■ Written problem ■
Your answer should be a single number: the count of lines holding the word "scene".

■ Data shown ■
_____
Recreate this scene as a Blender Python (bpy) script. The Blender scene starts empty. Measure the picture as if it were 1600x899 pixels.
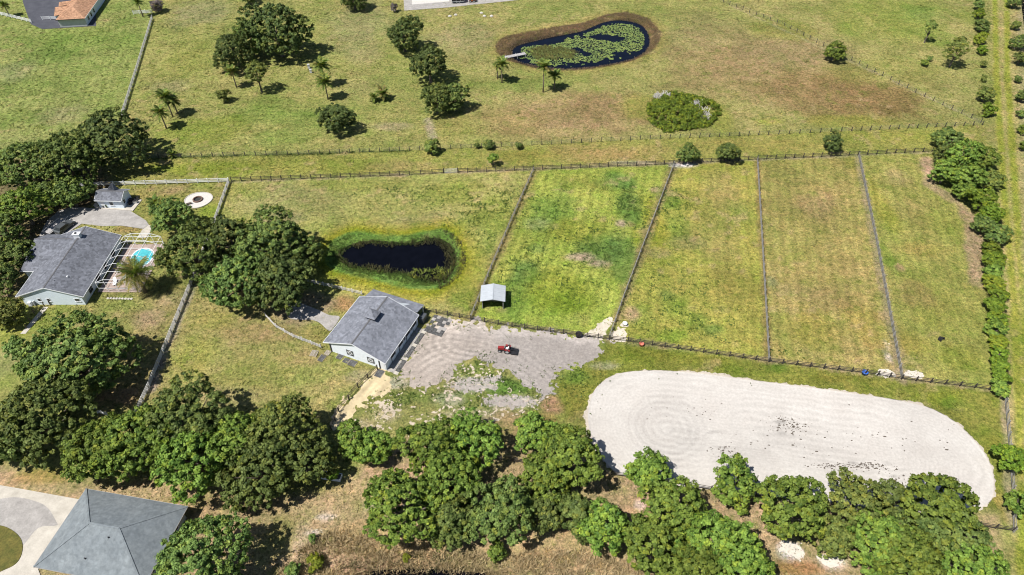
import bpy, bmesh, math, random
import numpy as np
from mathutils import Vector, Matrix
from mathutils.geometry import tessellate_polygon

S = bpy.context.scene
COL = S.collection
# ------------------------------------------------------------------ camera, sky, sun, exposure
CAM_H, PITCH, FPX = 100.0, math.radians(45.0), 1067.0        # drone height, tilt below the horizon, focal length
cd = bpy.data.cameras.new('camera'); cam = bpy.data.objects.new('camera', cd); COL.objects.link(cam)
cam.location = (0, 0, CAM_H); cam.rotation_euler = (math.pi/2 - PITCH, 0, 0)
cd.sensor_width = 36.0; cd.lens = 36.0*FPX/1600.0; cd.clip_start = 1.0; cd.clip_end = 12000.0
S.camera = cam
SUN_ELEV, SHADOW_AZ = math.radians(60), math.radians(33)
W = bpy.data.worlds.new('World'); S.world = W; W.use_nodes = True
nt = W.node_tree; nt.nodes.clear()
sky = nt.nodes.new('ShaderNodeTexSky'); sky.sky_type = 'NISHITA'; sky.sun_disc = False
sky.sun_elevation = SUN_ELEV; sky.sun_rotation = math.radians(237); sky.air_density = 1.0; sky.dust_density = 0.6
bg = nt.nodes.new('ShaderNodeBackground'); bg.inputs[1].default_value = 0.055
wo = nt.nodes.new('ShaderNodeOutputWorld')
nt.links.new(sky.outputs[0], bg.inputs[0]); nt.links.new(bg.outputs[0], wo.inputs[0])
sd = bpy.data.lights.new('sun', 'SUN'); sd.energy = 4.6; sd.angle = math.radians(0.5); sd.color = (1.0, 0.955, 0.89)
sun = bpy.data.objects.new('sun', sd); COL.objects.link(sun)
sun.rotation_euler = Vector((math.cos(SHADOW_AZ)*math.cos(SUN_ELEV), math.sin(SHADOW_AZ)*math.cos(SUN_ELEV), -math.sin(SUN_ELEV))).to_track_quat('-Z', 'Y').to_euler()
sun.location = (-120, 80, 200)
S.view_settings.view_transform = 'Standard'; S.view_settings.look = 'None'
try: S.cycles.filter_width = 1.05
except Exception: pass
S.view_settings.gamma = 1.0; S.view_settings.exposure = 0.72
try: S.view_settings.use_curve_mapping = False
except Exception: pass

# ------------------------------------------------------------------ helpers
def G(px, py, z=0.0):
    """ground (or height z) point that the surveyed photo position px,py stands on"""
    x = (px-800)/FPX; v = (449.5-py)/FPX; c, s = math.cos(PITCH), math.sin(PITCH)
    dx, dy, dz = x, c+v*s, -s+v*c
    t = (CAM_H-z)/-dz
    return Vector((dx*t, dy*t, z))
def PXM(py, z=0.0):            # photo pixels per metre at that row
    v = (449.5-py)/FPX
    return FPX*(math.sin(PITCH)-v*math.cos(PITCH))/(CAM_H-z)
def DEP(py): return PITCH + math.atan((py-449.5)/FPX)
def lin(c):
    c = np.asarray(c, float)/255.0
    return np.where(c <= 0.04045, c/12.92, ((c+0.055)/1.055)**2.4)
LIT = 1.86
def alb(*c): return tuple(float(v) for v in lin(c)/LIT)

def tag(o, label=None, cat=None, group=None, kind=None):
    if label: o['label'] = label
    if cat: o['category'] = cat
    if group: o['group'] = group
    if kind: o['kind'] = kind
    return o
def link(name, data, parent=None, loc=None, rz=0.0, scale=None, rot=None):
    o = bpy.data.objects.new(name, data); COL.objects.link(o)
    if parent is not None: o.parent = parent
    if loc is not None: o.location = loc
    if rot is not None: o.rotation_euler = rot
    elif rz: o.rotation_euler = (0, 0, rz)
    if scale is not None: o.scale = scale
    return o
def empty(name, loc, rz=0.0):
    o = link(name, None, loc=loc, rz=rz); o.empty_display_size = 0.5
    return o
def mesh_np(name, v, f, mat=None, col=None, smooth=False):
    """v (n,3); f (m,k) with constant k"""
    me = bpy.data.meshes.new(name); v = np.asarray(v, np.float32); f = np.asarray(f, np.int32)
    m, k = f.shape
    me.vertices.add(len(v)); me.vertices.foreach_set('co', v.ravel())
    me.loops.add(m*k); me.loops.foreach_set('vertex_index', f.ravel())
    me.polygons.add(m); me.polygons.foreach_set('loop_start', np.arange(0, m*k, k, dtype=np.int32))
    try: me.polygons.foreach_set('loop_total', np.full(m, k, np.int32))
    except Exception: pass
    if col is not None:
        a = me.attributes.new('Col', 'FLOAT_COLOR', 'POINT')
        c4 = np.ones((len(v), 4), np.float32); c4[:, :col.shape[1]] = col
        a.data.foreach_set('color', c4.ravel())
    me.update(calc_edges=True)
    if smooth: me.polygons.foreach_set('use_smooth', np.ones(m, bool))
    if mat: me.materials.append(mat)
    return me
class MB:
    def __init__(self): self.v = []; self.f = []
    def quad(self, *p):
        n = len(self.v); self.v += [tuple(q) for q in p]; self.f.append(tuple(range(n, n+len(p)))); return self
    def box(self, x0, x1, y0, y1, z0, z1):
        n = len(self.v)
        self.v += [(x0,y0,z0),(x1,y0,z0),(x1,y1,z0),(x0,y1,z0),(x0,y0,z1),(x1,y0,z1),(x1,y1,z1),(x0,y1,z1)]
        self.f += [tuple(n+i for i in q) for q in ((0,3,2,1),(4,5,6,7),(0,1,5,4),(1,2,6,5),(2,3,7,6),(3,0,4,7))]
        return self
    def bar(self, a, b, w, h=None):
        a, b = Vector(a), Vector(b); h = h or w; d = (b-a).normalized()
        up = Vector((0,0,1)) if abs(d.z) < .95 else Vector((1,0,0))
        s = d.cross(up).normalized()*w/2; u = s.cross(d).normalized()*h/2
        n = len(self.v)
        for p in (a, b):
            for q in (-s-u, s-u, s+u, -s+u): self.v.append(tuple(p+q))
        self.f += [tuple(n+i for i in q) for q in ((3,2,1,0),(4,5,6,7),(0,1,5,4),(1,2,6,5),(2,3,7,6),(3,0,4,7))]
        return self
    def slab(self, pts, t):
        """thick plate: pts = top outline, dropped straight down by t"""
        n = len(self.v); k = len(pts)
        self.v += [tuple(p) for p in pts] + [(p[0], p[1], p[2]-t) for p in pts]
        self.f.append(tuple(range(n, n+k))); self.f.append(tuple(range(n+2*k-1, n+k-1, -1)))
        for i in range(k): j = (i+1) % k; self.f.append((n+i, n+k+i, n+k+j, n+j))
        return self
    def tube(self, pts, rad, seg=8, cap=True):
        n0 = len(self.v); pts = [Vector(p) for p in pts]
        for i, p in enumerate(pts):
            d = (pts[min(i+1, len(pts)-1)]-pts[max(i-1, 0)]).normalized()
            a = d.orthogonal().normalized() if abs(d.z) < .9 else Vector((1,0,0))
            a = (a - d*a.dot(d)).normalized(); b = d.cross(a)
            for k in range(seg):
                t = 2*math.pi*k/seg; self.v.append(tuple(p+(a*math.cos(t)+b*math.sin(t))*rad[i]))
        for i in range(len(pts)-1):
            for k in range(seg):
                q = n0+i*seg; self.f.append((q+k, q+(k+1)%seg, q+seg+(k+1)%seg, q+seg+k))
        if cap:
            self.f.append(tuple(n0+k for k in range(seg-1, -1, -1)))
            q = n0+(len(pts)-1)*seg; self.f.append(tuple(q+k for k in range(seg)))
        return self
    def disc(self, c, r, seg=16, z=None, ry=None):
        n = len(self.v); ry = ry or r
        for k in range(seg):
            t = 2*math.pi*k/seg; self.v.append((c[0]+r*math.cos(t), c[1]+ry*math.sin(t), c[2]))
        self.f.append(tuple(range(n, n+seg))); return self
    def mesh(self, name, mat, smooth=False):
        me = bpy.data.meshes.new(name); me.from_pydata(self.v, [], self.f); me.materials.append(mat)
        if smooth: me.polygons.foreach_set('use_smooth', np.ones(len(me.polygons), bool))
        me.update(); return me
    def build(self, name, mat, parent=None, smooth=False, **k):
        return link(name, self.mesh(name, mat, smooth), parent, **k)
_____
■ Full answer ■
2